Недавно тому назад я получил Ваше письмо с обещанием прислать мне корректуру «Меламеда» и все ждал этой присылки, но ждал напрасно. Наконец вчера вечером, в присутствии сидевшего у меня кн. Андр. Петр. Шаликова, почтальон принес мне сверток, – весь испещренный полицейскими справками о том, когда я выбыл с Фурштатской в Выборг, из Выборга на Захарьевскую, с Захарьевской на Коломенскую, с Коломенской на Невский проспект. Словом: проследили мои переходы за пять лет. Причиною тому было, что сверток был послан мне по очень старому адресу, несмотря на то, что я всегда выставляю мой адрес и на письмах и на рукописях. Это одна история, – а теперь другая.

По вскрытии свертка я нашел в нем (опять при кн. Шаликове) всего шесть полос: 16, 17, 18, 19, 20 и 21. Где же делись первые 15 полос, – о том знать не могу. Были ли они посланы и пропали или не были совсем посланы, – не знаю и узнать не имею возможности.

Присланные шесть последних полос я прокорректировал и вместе с этим письмом послал их в Москву, адресовав в Контору ун<иверситет>ской типографии М. Н. К<атков>а.

Эпизода с нагайкой я не сумел ни сократить, ни переделать против того, как он уже сокращен и переделан. Не знаю: что Вам кажется, но я там шаржа не вижу. Весь этот анекдот написан с рассказа олькушского таможенного попа, и нагайка – событие испытанное и типичное, в казачьем вкусе. При том же, – вынуть его из рассказа было бы все равно, что заставить повара сварить уху без рыбы. Будет вода, а не уха, – нагайка эта здесь рыба. Да и при том она уже очень достаточно усмирена, так что мне делать ничего не осталось. – Прошу Вас об одном: если еще можно, дозвольте мне переменить заглавие, которое мне начинает казаться малопонятным для публики, не знающей жидовской среды. Я прошу позволения поставить вместо «Ракушанский меламед» другое, – а именно «Страшный жид». Это будет гораздо лучше. Просьбу эту я надписал и в конце последней корректурной полосы, чтобы метранпаж не забыл спросить Вас об этом.

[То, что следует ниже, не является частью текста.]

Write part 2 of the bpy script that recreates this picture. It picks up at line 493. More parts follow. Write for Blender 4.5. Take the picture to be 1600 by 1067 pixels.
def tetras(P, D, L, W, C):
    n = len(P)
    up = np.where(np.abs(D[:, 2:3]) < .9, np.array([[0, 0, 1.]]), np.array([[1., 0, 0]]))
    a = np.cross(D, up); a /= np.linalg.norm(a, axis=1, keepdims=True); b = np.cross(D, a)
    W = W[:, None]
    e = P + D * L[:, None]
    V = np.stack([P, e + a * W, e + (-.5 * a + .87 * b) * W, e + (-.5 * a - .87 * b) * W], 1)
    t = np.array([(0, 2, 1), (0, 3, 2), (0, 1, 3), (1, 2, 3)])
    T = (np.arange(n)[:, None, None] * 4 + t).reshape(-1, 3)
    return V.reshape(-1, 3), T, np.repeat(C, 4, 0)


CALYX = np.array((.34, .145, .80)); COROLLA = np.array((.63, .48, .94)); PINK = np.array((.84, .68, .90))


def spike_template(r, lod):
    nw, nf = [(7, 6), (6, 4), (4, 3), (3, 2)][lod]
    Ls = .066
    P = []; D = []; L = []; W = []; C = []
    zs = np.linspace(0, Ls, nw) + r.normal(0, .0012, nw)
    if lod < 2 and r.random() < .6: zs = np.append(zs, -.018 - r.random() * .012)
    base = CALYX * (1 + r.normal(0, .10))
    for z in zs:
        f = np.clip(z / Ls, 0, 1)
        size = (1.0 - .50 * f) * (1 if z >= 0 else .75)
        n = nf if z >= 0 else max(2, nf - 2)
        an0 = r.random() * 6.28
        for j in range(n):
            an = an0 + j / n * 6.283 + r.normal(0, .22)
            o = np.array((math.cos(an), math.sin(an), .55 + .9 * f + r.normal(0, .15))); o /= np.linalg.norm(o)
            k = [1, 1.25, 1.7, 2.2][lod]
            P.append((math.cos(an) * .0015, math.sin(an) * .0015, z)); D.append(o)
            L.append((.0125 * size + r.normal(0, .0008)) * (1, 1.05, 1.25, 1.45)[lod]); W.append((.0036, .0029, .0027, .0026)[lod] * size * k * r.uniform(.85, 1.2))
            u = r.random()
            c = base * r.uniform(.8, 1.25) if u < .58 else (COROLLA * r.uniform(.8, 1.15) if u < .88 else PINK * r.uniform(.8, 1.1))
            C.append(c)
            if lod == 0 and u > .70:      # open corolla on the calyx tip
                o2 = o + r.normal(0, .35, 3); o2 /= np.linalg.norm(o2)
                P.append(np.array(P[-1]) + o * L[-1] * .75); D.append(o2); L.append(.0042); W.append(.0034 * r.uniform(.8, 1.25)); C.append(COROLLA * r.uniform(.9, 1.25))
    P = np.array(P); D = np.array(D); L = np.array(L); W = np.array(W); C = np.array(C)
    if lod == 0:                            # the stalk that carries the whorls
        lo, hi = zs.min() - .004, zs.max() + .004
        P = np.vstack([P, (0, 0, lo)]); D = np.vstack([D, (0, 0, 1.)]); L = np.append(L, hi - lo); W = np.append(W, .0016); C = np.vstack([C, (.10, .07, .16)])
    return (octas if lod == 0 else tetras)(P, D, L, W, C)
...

Затем, если есть время, – прикажите прислать мне не дошедшие до меня 15 полос, а если это может служить задержкой, – то, видно, так тому делу и быть.

Да долго ли я буду находиться под опалою по получению «Русского вестника», которого я не вижу? Если это так стуит за мои злодеяния, – я, конечно, не смею и плакаться, но мне все думается, что ни Михаил Никифорович, ни Вы этой обиды надо мною не учреждали. Как Вы об этом рассудите? Пожалуй, ведь это и не стоило, может быть, делать. А впрочем, поручаю себя Вашему великодушию.

Душевно Вам преданный


Н. Лесков.

Усердно благодарю Екатерину Дмитриевну за сказанный мне поклон и низко кланяюсь.

П. К. Щебальскому

3 апреля 1878 г., Петербург.


Уважаемый Петр Карлович!

На почтенное и неленостное письмо Ваше отвечать нужно спешно, а притом и откровенно и кратко. Приглашение Ваше лестно со стороны Вашего доброго внимания, но оно совершенно невыгодно. У нас все вздорожало на 50 %, а гонорар поднялся едва на 20, – но все-таки за 50 р. никто писать не станет. Безобразов – дело иное: там по крайней мере скажешь, что хочешь, – а у Вас еще надо лезть под цензуру… Нет, на это не будет много охотников. Такой религиозности, о какой Вы пишете, – я терпеть не могу и писать о ней не в состоянии. Я люблю живой дух веры, а не направленную риторику. По-моему, это «рукоделие от безделья», и притом все это на правословный салтык… Тоже «философия» называется! Переводить мои бессмертные творения разрешаю на все языки, кроме чешского, потому что очень не люблю этого языка.